STATED PROBLEM ::
Give back every line exactly as it appears, pictures excluded.

INPUT ROWS ::
════

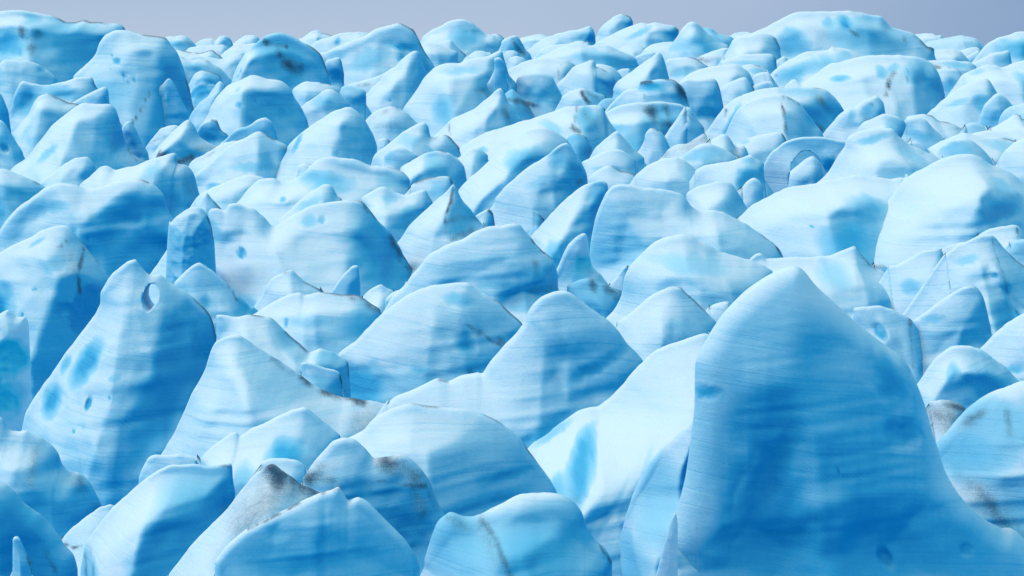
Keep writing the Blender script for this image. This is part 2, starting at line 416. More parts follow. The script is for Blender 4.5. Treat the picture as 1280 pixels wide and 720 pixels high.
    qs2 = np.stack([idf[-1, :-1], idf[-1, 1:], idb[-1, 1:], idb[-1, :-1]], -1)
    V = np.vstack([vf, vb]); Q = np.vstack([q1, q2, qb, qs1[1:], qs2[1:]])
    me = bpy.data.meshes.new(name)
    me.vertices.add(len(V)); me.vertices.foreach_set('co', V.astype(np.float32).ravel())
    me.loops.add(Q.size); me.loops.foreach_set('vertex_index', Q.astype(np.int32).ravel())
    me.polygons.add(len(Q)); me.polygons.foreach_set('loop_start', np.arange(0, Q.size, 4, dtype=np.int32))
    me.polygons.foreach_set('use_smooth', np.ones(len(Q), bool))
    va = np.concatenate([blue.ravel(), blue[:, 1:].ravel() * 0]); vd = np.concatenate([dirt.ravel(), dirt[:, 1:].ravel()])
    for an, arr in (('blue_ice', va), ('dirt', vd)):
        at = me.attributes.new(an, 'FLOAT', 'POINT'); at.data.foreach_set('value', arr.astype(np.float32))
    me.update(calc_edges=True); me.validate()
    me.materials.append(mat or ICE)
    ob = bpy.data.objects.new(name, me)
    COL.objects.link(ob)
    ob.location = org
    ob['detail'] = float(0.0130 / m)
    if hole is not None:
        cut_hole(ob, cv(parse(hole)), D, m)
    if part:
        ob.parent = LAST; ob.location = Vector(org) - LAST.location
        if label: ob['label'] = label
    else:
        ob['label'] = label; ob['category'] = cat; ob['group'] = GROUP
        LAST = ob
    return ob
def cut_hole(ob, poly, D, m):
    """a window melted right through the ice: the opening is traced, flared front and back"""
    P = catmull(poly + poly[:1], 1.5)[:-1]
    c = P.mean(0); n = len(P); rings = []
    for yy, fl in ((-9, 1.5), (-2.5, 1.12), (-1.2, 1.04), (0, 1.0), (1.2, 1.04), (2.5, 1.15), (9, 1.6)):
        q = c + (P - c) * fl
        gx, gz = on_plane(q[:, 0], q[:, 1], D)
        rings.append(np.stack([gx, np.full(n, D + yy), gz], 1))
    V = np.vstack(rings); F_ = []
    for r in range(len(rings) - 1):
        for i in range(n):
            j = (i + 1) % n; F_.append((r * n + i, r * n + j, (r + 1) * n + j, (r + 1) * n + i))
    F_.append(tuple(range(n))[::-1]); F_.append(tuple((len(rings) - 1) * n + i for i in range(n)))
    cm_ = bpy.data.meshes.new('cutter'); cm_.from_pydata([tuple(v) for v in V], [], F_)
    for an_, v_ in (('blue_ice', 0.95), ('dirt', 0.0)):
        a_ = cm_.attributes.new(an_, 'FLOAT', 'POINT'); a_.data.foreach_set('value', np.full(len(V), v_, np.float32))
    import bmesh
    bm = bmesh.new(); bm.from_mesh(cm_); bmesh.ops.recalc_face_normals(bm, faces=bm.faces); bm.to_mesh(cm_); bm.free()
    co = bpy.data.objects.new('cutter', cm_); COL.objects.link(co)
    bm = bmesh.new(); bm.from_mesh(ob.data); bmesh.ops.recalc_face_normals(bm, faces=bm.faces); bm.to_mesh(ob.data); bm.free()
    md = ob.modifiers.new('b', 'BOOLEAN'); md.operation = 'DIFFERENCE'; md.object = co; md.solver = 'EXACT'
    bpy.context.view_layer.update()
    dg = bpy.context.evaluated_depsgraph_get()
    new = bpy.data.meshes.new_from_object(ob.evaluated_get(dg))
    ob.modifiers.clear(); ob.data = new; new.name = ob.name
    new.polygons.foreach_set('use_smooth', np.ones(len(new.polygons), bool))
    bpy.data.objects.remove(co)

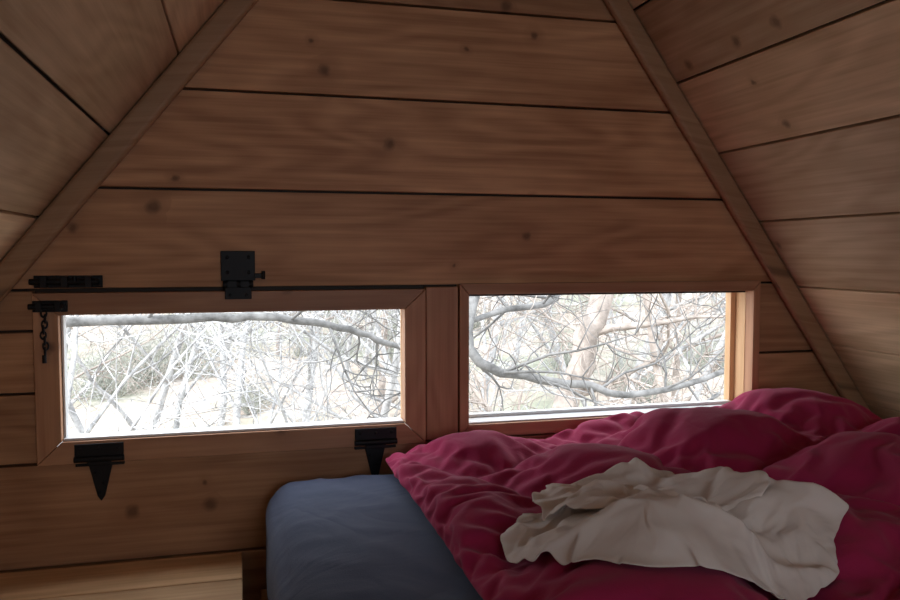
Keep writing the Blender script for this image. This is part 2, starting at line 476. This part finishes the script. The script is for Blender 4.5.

════

RESULT FOR THIS TASK ::
Keep writing the Blender script for this image. This is part 2, starting at line 416. More parts follow. The script is for Blender 4.5. Treat the picture as 1280 pixels wide and 720 pixels high.
    qs2 = np.stack([idf[-1, :-1], idf[-1, 1:], idb[-1, 1:], idb[-1, :-1]], -1)
    V = np.vstack([vf, vb]); Q = np.vstack([q1, q2, qb, qs1[1:], qs2[1:]])
    me = bpy.data.meshes.new(name)
    me.vertices.add(len(V)); me.vertices.foreach_set('co', V.astype(np.float32).ravel())
    me.loops.add(Q.size); me.loops.foreach_set('vertex_index', Q.astype(np.int32).ravel())
    me.polygons.add(len(Q)); me.polygons.foreach_set('loop_start', np.arange(0, Q.size, 4, dtype=np.int32))
    me.polygons.foreach_set('use_smooth', np.ones(len(Q), bool))
    va = np.concatenate([blue.ravel(), blue[:, 1:].ravel() * 0]); vd = np.concatenate([dirt.ravel(), dirt[:, 1:].ravel()])
    for an, arr in (('blue_ice', va), ('dirt', vd)):
        at = me.attributes.new(an, 'FLOAT', 'POINT'); at.data.foreach_set('value', arr.astype(np.float32))
    me.update(calc_edges=True); me.validate()
    me.materials.append(mat or ICE)
    ob = bpy.data.objects.new(name, me)
    COL.objects.link(ob)
    ob.location = org
    ob['detail'] = float(0.0130 / m)
    if hole is not None:
        cut_hole(ob, cv(parse(hole)), D, m)
    if part:
        ob.parent = LAST; ob.location = Vector(org) - LAST.location
        if label: ob['label'] = label
    else:
        ob['label'] = label; ob['category'] = cat; ob['group'] = GROUP
        LAST = ob
    return ob
def cut_hole(ob, poly, D, m):
    """a window melted right through the ice: the opening is traced, flared front and back"""
    P = catmull(poly + poly[:1], 1.5)[:-1]
    c = P.mean(0); n = len(P); rings = []
    for yy, fl in ((-9, 1.5), (-2.5, 1.12), (-1.2, 1.04), (0, 1.0), (1.2, 1.04), (2.5, 1.15), (9, 1.6)):
        q = c + (P - c) * fl
        gx, gz = on_plane(q[:, 0], q[:, 1], D)
        rings.append(np.stack([gx, np.full(n, D + yy), gz], 1))
    V = np.vstack(rings); F_ = []
    for r in range(len(rings) - 1):
        for i in range(n):
            j = (i + 1) % n; F_.append((r * n + i, r * n + j, (r + 1) * n + j, (r + 1) * n + i))
    F_.append(tuple(range(n))[::-1]); F_.append(tuple((len(rings) - 1) * n + i for i in range(n)))
    cm_ = bpy.data.meshes.new('cutter'); cm_.from_pydata([tuple(v) for v in V], [], F_)
    for an_, v_ in (('blue_ice', 0.95), ('dirt', 0.0)):
        a_ = cm_.attributes.new(an_, 'FLOAT', 'POINT'); a_.data.foreach_set('value', np.full(len(V), v_, np.float32))
    import bmesh
    bm = bmesh.new(); bm.from_mesh(cm_); bmesh.ops.recalc_face_normals(bm, faces=bm.faces); bm.to_mesh(cm_); bm.free()
    co = bpy.data.objects.new('cutter', cm_); COL.objects.link(co)
    bm = bmesh.new(); bm.from_mesh(ob.data); bmesh.ops.recalc_face_normals(bm, faces=bm.faces); bm.to_mesh(ob.data); bm.free()
    md = ob.modifiers.new('b', 'BOOLEAN'); md.operation = 'DIFFERENCE'; md.object = co; md.solver = 'EXACT'
    bpy.context.view_layer.update()
    dg = bpy.context.evaluated_depsgraph_get()
    new = bpy.data.meshes.new_from_object(ob.evaluated_get(dg))
    ob.modifiers.clear(); ob.data = new; new.name = ob.name
    new.polygons.foreach_set('use_smooth', np.ones(len(new.polygons), bool))
    bpy.data.objects.remove(co)

Keep writing the Blender script for this image. This is part 2, starting at line 476. This part finishes the script. The script is for Blender 4.5.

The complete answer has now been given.